Renaud Van Ruymbeke, an examining magistrate in Rennes, whose investigations have led him to cases of corruption and illicit political funding, has been given an escort by the Intervention Group of the National Police, an elite police commando unit, the ministry said. Among Mr Van Ruymbeke's cases is one against Gerard Longuet, who resigned as industry minister 10 days ago because of allegations of fraud.

In Lyons, Philippe Courroye, the magistrate investigating the affairs of Michel Noir, the city's mayor who is to face trial on fraud charges in January, and of Alain Carignon, the Gaullist former communication minister remanded in custody on 12 October, has also been given police bodyguards.

The magistrates said they had received telephoned and written threats.

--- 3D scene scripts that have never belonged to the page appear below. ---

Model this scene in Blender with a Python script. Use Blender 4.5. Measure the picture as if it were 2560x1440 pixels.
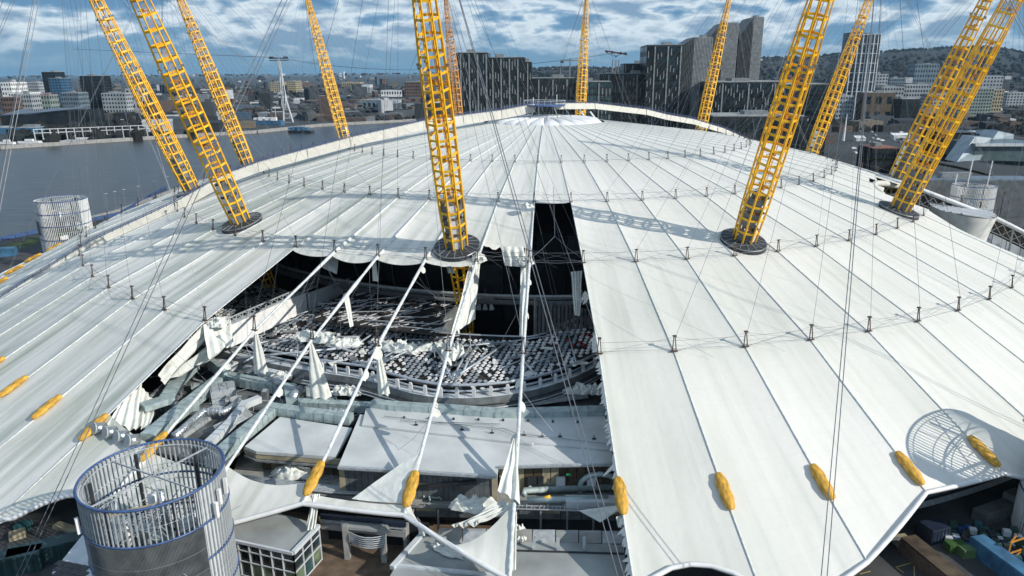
import bpy, math, random
from mathutils import Vector, Matrix, noise
for o in list(bpy.data.objects): bpy.data.objects.remove(o)
scene = bpy.context.scene
col = scene.collection
R = math.radians
rnd = random.Random(7)

# ------------------------------------------------------------------ camera
F = 1780.53; PITCH = .2947; YAW = -.0457; ROLL = .0069
CAM = Vector((0, -243.83, 64.14)); PH = -.0226
_fh = Vector((math.sin(YAW), math.cos(YAW), 0)); _r0 = Vector((math.cos(YAW), -math.sin(YAW), 0))
FWD = _fh*math.cos(PITCH)+Vector((0, 0, -math.sin(PITCH)))
_u0 = _fh*math.sin(PITCH)+Vector((0, 0, math.cos(PITCH)))
RT = _r0*math.cos(ROLL)-_u0*math.sin(ROLL); UP = _r0*math.sin(ROLL)+_u0*math.cos(ROLL)
cam = bpy.data.cameras.new('camera'); cam.sensor_width = 36; cam.lens = 36*F/2560
cam.clip_start = 1; cam.clip_end = 90000
co = bpy.data.objects.new('camera', cam); col.objects.link(co)
m = Matrix.Identity(4)
for i in range(3):
    m[i][0] = RT[i]; m[i][1] = UP[i]; m[i][2] = -FWD[i]; m[i][3] = CAM[i]
co.matrix_world = m
scene.camera = co
# ------------------------------------------------------------------ sun, sky, exposure
SUNV = Vector((.79, -.36, .485)).normalized()
EL = math.asin(SUNV.z)
sun = bpy.data.lights.new('sun', 'SUN'); sun.energy = 4.4; sun.angle = R(.5); sun.color = (1, .935, .85)
so = bpy.data.objects.new('sun', sun); col.objects.link(so)
so.rotation_euler = (-SUNV).to_track_quat('-Z', 'Y').to_euler(); so.location = SUNV*400
w = bpy.data.worlds.new('World'); scene.world = w; w.use_nodes = True
nt = w.node_tree; N = nt.nodes; L = nt.links; N.clear()
def nd(t, **k):
    n = N.new(t)
    for a, b in k.items(): setattr(n, a, b)
    return n
sky = nd('ShaderNodeTexSky', sky_type='NISHITA'); sky.sun_disc = False
sky.sun_elevation = EL; sky.sun_rotation = math.atan2(SUNV.x, SUNV.y); sky.air_density = 1.0; sky.dust_density = .6; sky.ozone_density = 3
tc = nd('ShaderNodeTexCoord'); sep = nd('ShaderNodeSeparateXYZ'); L.new(tc.outputs['Generated'], sep.inputs[0])
def mth(op, a, b=None, c=None):
    n = nd('ShaderNodeMath', operation=op)
    for i, v in enumerate((a, b, c)):
        if v is None: continue
        if isinstance(v, (int, float)): n.inputs[i].default_value = v
        else: L.new(v, n.inputs[i])
    return n.outputs[0]
den = mth('ADD', mth('MAXIMUM', sep.outputs['Z'], 0.0), .17)
cx = mth('DIVIDE', sep.outputs['X'], den); cy = mth('DIVIDE', sep.outputs['Y'], den)
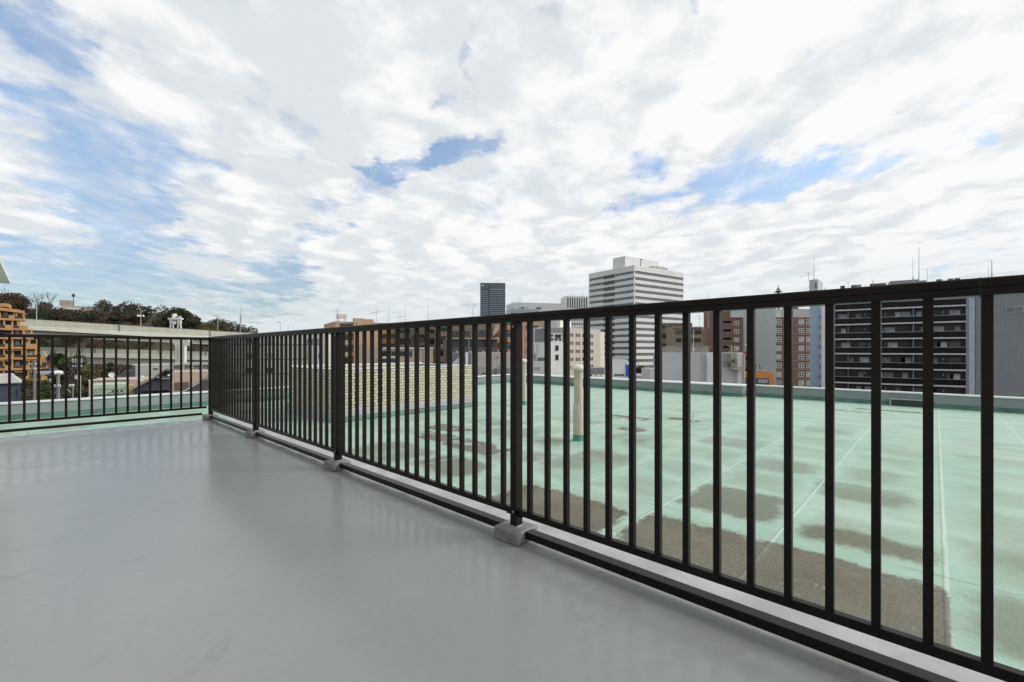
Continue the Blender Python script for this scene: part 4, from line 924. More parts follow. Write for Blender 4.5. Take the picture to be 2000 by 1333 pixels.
for k, z_ in enumerate(zsl):
    dzz = z_-zsl[0]
    so = bd.th.repeat('balcony_slab', slab_me, [(0, 0, dzz)])[0]
    ro = bd.th.repeat('balcony_glass', rail_me, [(0, 0, dzz)])[0]
    bd.th.repeat('handrail', hand_me, [(0, 0, 0)], parent=ro)
    u_ = .6
    while u_ < V-1.8:
        if rnd.random() < .80: bd.th.repeat('window', rnd.choice(wm), [(0, u_, dzz)])
        u_ += rnd.choice((.9, 1.55, 1.6, 2.2))
    bd.th.repeat('wall_lamp', lampm, [(0, u, dzz) for u in (V*.14, V*.56, V*.72)])
    bd.th.repeat('balcony_divider', parts_m, [(0, u, dzz) for u in (V*.36, V*.66, V*.86)])
    for u in (V*.2, V*.5, V*.78, V*.92):
        if rnd.random() < .7: bd.th.repeat('air_conditioner', acm, [(0, u+rnd.uniform(-.6, .6), dzz)])
bd.p('end_pier', bd.fb(MB(), 'L', -.75, -.02, -.5, .6, GZ, bd.zt+.3), mat('pier_grey', (.145, .145, .155), .6))
bd.p('penthouse', bd.box(MB(), 2, 8, V*.30, V*.52, bd.zt+.002, bd.z(545, 'L', V*.4)), mat('penthouse_grey', (.25, .26, .27), .5))
bd.rod(0, 483, 2.5, V*.30, base=bd.zt, r=.07); bd.rod(0, 503, 2.5, V*.345, base=bd.zt, r=.05); bd.rod(0, 523, 3, V*.235, base=bd.zt, r=.04)

# ---- corrugated building at the right edge
bd = Bd('corrugated_building', 'grey ribbed metal building with one wide window at the right edge', 'building', 1893, 2130, None, 46, 52, 548, corrugated('ribbed_grey', (.235, .25, .275), .30), U=2)
bd.panel('corner_strip', 'L', bd.uL(1903.5), bd.V+.02, GZ, bd.zt, mat('strip_blue', (.36, .41, .49), .5), d1=.12)
f = bd.uL(1963)
zw = bd.z(611.5, 'L', f)
bd.windows('L', [f-1.35], [zw], 1.30, .62, steel, mat('window_bluegrey', (.13, .16, .19), .25, .2, 1), fw=.05)
bd.panel('mullion', 'L', f-.72, f-.68, zw+.05, zw+.57, steel, d0=.03, d1=.075)
bd.rod(0, 508, 2.0, bd.uL(1945), base=bd.zt, r=.06, name='radio_mast'); bd.rod(0, 520, 2.0, bd.uL(1938), base=bd.zt, r=.03)

# ================================================================== LEFT SIDE: hill, expressway, houses
# ---- hill terrain
def ridge(px):
    pts = [(-400, 560), (-100, 574), (0, 586), (60, 602), (110, 608), (200, 606), (280, 612), (340, 618), (385, 629), (430, 641), (480, 652), (560, 662), (700, 668), (900, 676)]
    for (a, ya), (b, yb) in zip(pts[:-1], pts[1:]):
        if a <= px <= b: return ya+(yb-ya)*(px-a)/(b-a)
    return pts[0][1] if px < pts[0][0] else pts[-1][1]
def hill_z(px, D):
    """terrain height at a bearing and distance: rises from the street to the ridge at 300 m, level beyond"""
    zt = WZ(ridge(px), 300); k = min(1, max(0, (D-205)/95)); k = k*k*(3-2*k)
    return GZ+(zt-GZ)*k
hb = MB(); cols = list(range(-420, 920, 20)); deps = [195, 210, 225, 240, 255, 270, 285, 300, 340, 420]
for px in cols:
    for D in deps: hb.v.append((WX(px, D), D, hill_z(px, D)+rnd.uniform(-.6, .6)-(0 if D <= 300 else (D-300)*.12)))
for i in range(len(cols)-1):
    for j in range(len(deps)-1):
        a = i*len(deps)+j; hb.f.append((a, a+len(deps), a+len(deps)+1, a+1))
structure('hill', hb, mat('hill_soil', (.075, .062, .042), .9, .35, .08), 0, True)

# ---- foliage
def leafmat(name, c, isl=.45): return mat(name, c, .75, .25, .5, island=isl, spec=.2)
dgreen = leafmat('leaf_dark_green', (.035, .055, .022)); mgreen = leafmat('leaf_mid_green', (.070, .095, .030)); olive = leafmat('leaf_olive', (.105, .10, .040))
rust = leafmat('leaf_rust', (.080, .056, .034)); dull = leafmat('leaf_dull_brown', (.060, .057, .036)); ochre = leafmat('leaf_ochre', (.125, .10, .045)); bark = mat('bark', (.075, .06, .048), .9, .3, 3)
def leaves(mb, c, R, n, size, squash=.8, r=rnd):
    """leaf sized quads scattered through a lumpy volume made of several clumps"""
    for _ in range(n):
        while True:
            x, y, z = (r.uniform(-1, 1) for _ in range(3)); d = x*x+y*y+z*z
            if .12 < d < 1 and r.random() < d+.15: break
        p = Vector((c[0]+x*R, c[1]+y*R, c[2]+z*R*squash))
        u = Vector((r.gauss(0, 1), r.gauss(0, 1), r.gauss(0, 1))).normalized(); v = u.orthogonal().normalized()
        s1, s2 = size*r.uniform(.6, 1.3), size*r.uniform(.4, .9)
        mb.q([p-u*s1-v*s2*.4, p+v*s2, p+u*s1+v*s2*.3, p-v*s2])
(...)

The protection measures were announced as Mr Van Ruymbeke's investigations raised the possibility of implicating Pierre Mehaignerie, the centrist Justice Minister.

This concerns the way the contract was awarded for the Pont de Chevire, a big motorway bridge over the Loire outside Nantes, built by the Quillery construction firm in 1991. Rene Trager, a Nantes businessman who has provided Mr Van Ruymbeke with allegations about corrupt relations between business and the world of politics, told the magistrate that bribes amounting to 12m francs ( pounds 14.5m) were paid to secure the contract.

On Friday, Mr Van Ruymbeke questioned Michel Chauty, the Gaullist former mayor of Nantes. According to media reports, Mr Chauty said Henri Caillavet, a senator for the left-wing Radicals' Movement, which is allied with the opposition Socialist Party, had told him that the Gaullist RPR party would 'not be forgotten' if Quillery won the tender. Mr Caillavet, who said he had been an occasional legal adviser to Quillery, denied Mr Chauty's version.

Mr Chauty's allegation conforms to the pattern of much modern French corruption. Companies awarded public works contracts are alleged to have rewarded the parties of local politicians. In some cases, the politicians took a personal cut. A 1990 law on party financing was introduced to stamp out the practice.

The Nantes bridge contract was approved by the Transport, Equipment and Housing Ministry when it was headed by Mr Mehaignerie between 1986 and 1988.

Mr Mehaignerie, who said this weekend that the contract was awarded 'in the strictest legality', is now the minister overseeing progress of corruption investigations.